I crossed our own wake and some other wakes a few times a full speed.  Being light, the boat definitely gets tossed up and down, but with the v bow entry there was never any of the slap-boom-slap-boom that is so anoying (and jarring on equipment) common to many other boats/hull shapes.

Never once had any spray enter the boat today - but last weekend out in the chop we were getting sprayed when going cross wind.

Summary: not a speed demon, but plenty fast enough to put a breeze in your hair and get you somewhere without feeling like you're putting along, and a very secure feeling ride while getting there.

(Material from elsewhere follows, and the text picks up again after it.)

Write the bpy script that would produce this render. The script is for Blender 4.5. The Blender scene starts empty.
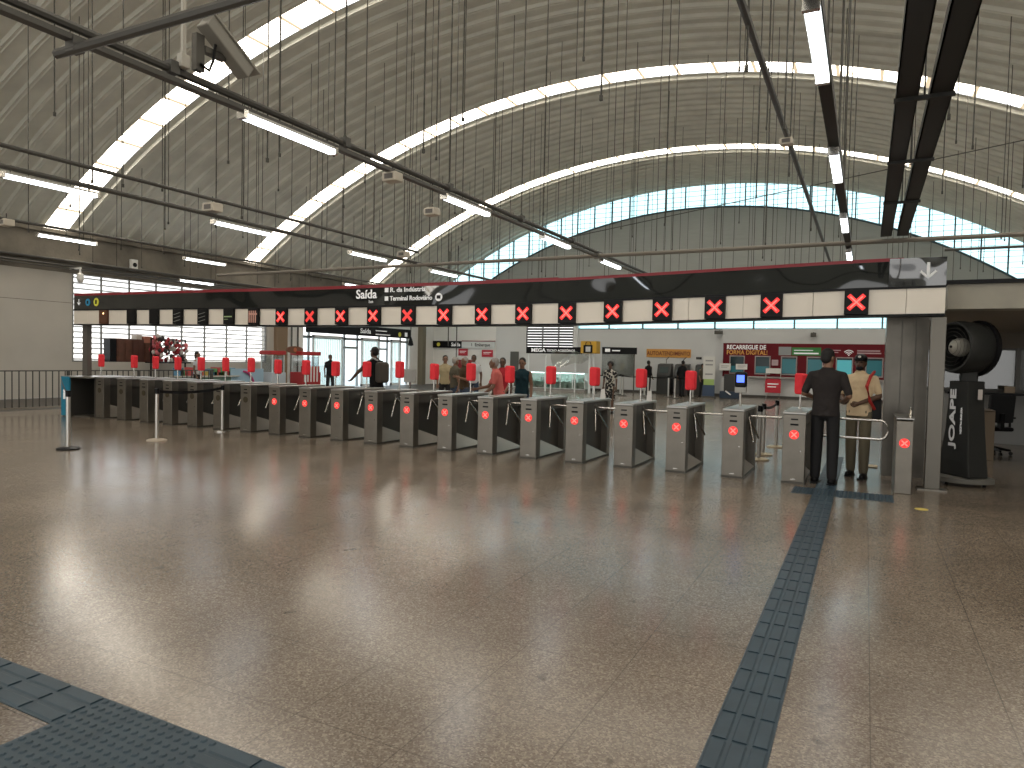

When the waves do come up past 1.5 ft, you'll probably be backing off the throttle - just not enough "boat" there to smooth things out, but what do you expect of a 15 ft/350 lb hull?  Most importantly, you'll sure look good out there on the water!  The rule about scheduling an extra 20 minutes at the ramp to answer questions is already holding true.

RE: Rhode Runner - DONE!

I'm guessing, from your stats and description, that the prop pitch, diameter and gearing must about perfect.  Details?  That's some really excellent performance.

She's a real head turner, for sure, and, at "fast enough" in such good trim, she won't be too fast for people to appreciate her.  Those with musical training will especially appreciate the wonderfully warm sounds she likely makes, if the motor isn't really loud.  You don't quite get that with a fiberglass boat.  I know that sailing my Passagemaker Dinghy provides me with a musical auditory experience of a sort I didn't get with the fiberglass boats I had, not that I didn't love them for their other good qualities.  <;-)

We wish you all joy of musical Muskatut!